Mother of 7/7 bomb victim is told her phone was hacked
The key cases against News International include those of football agent Sky Andrews and designer Kelly Hoppen
A mother who lost her son in the 7/7 bomb attacks in London and spent eight days trying to find out if he was alive or dead by leaving more than 100 worried messages, has been told her phone was targeted by the News of the World hacker Glenn Mulcaire – and will now be one of the lead cases in legal action against the newspaper's publisher.
Sheila Henry's 26-year-old son, Christian Small, was on his way to work in central London on the Piccadilly line when the terrorists struck. She never saw him again; he was killed in the Russell Square Tube bombing.
It was confirmed yesterday that police investigating the illegal use of telephone intercepts by the NOTW found her number and that of her son among the lengthy list kept by Mulcaire, the convicted private investigator who accessed phone message details for the now defunct newspaper.

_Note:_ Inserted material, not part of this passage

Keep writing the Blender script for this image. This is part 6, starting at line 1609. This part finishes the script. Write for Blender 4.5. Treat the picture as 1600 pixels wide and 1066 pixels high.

In a preliminary hearing at the High Court, Mr Justice Vos, the judge managing the civil litigation against News International's (NI) subsidiary, News Group Newspapers (NGN), added Ms Henry to the cross-section of five other test cases that will determine the scale of damages settlements for other alleged victims of phone hacking.
The key cases against News International include those of the football agent Sky Andrew, the interior designer Kelly Hoppen, Labour MP Chris Bryant and former England football star Paul Gascoigne.
The NOTW only mentioned Mr Small briefly in an article on the July 2005 bombings, describing him as "missing" in a "gallery of despair".
However it was alleged that just before the sixth anniversary of the attacks, the Metropolitan Police team that is investigating Mulcaire and the NOTW, had discovered details of 7/7 victims' families being hacked. During the High Court hearing, NI's barrister, Michael Silverleaf QC, revealed that two new caches of documents had recently been discovered which he said "the current management were unaware of".
NGN was ordered during the summer to search its internal email system for further evidence that mobile phones belonging to a list of public figures had been targeted by the NOTW.
Mr Justice Vos described the new material as "significant" and said he believed there was "lots more to come".
On top of the revelations this summer that the phone of the murdered schoolgirl Milly Dowler had been hacked by the NOTW, the allegations that the paper had focused on 9/11 victims' families, were seen as emotional tipping points that led NI to close the title. The family grief surrounding the death of Christian Small and its potential impact as part of a key test case will be seen as equally difficult for NGN.
On the day he was killed, Christian's sister, Tameka, and friends, began pinning posters of him around London hoping he would be found. Documents presented to the court paint a picture of a tortured mother leaving message after message on her son's phone.
Following the police's re-examination of Mulcaire's notebooks in January this year, it is understood that Ms Small was notified that numbers linked to her family were found in the private detective's files.
Mr Justice Vos gave NGN until 30 September to comply with an earlier court order requiring it to disclose any evidence it held relating to phone-hacking claims.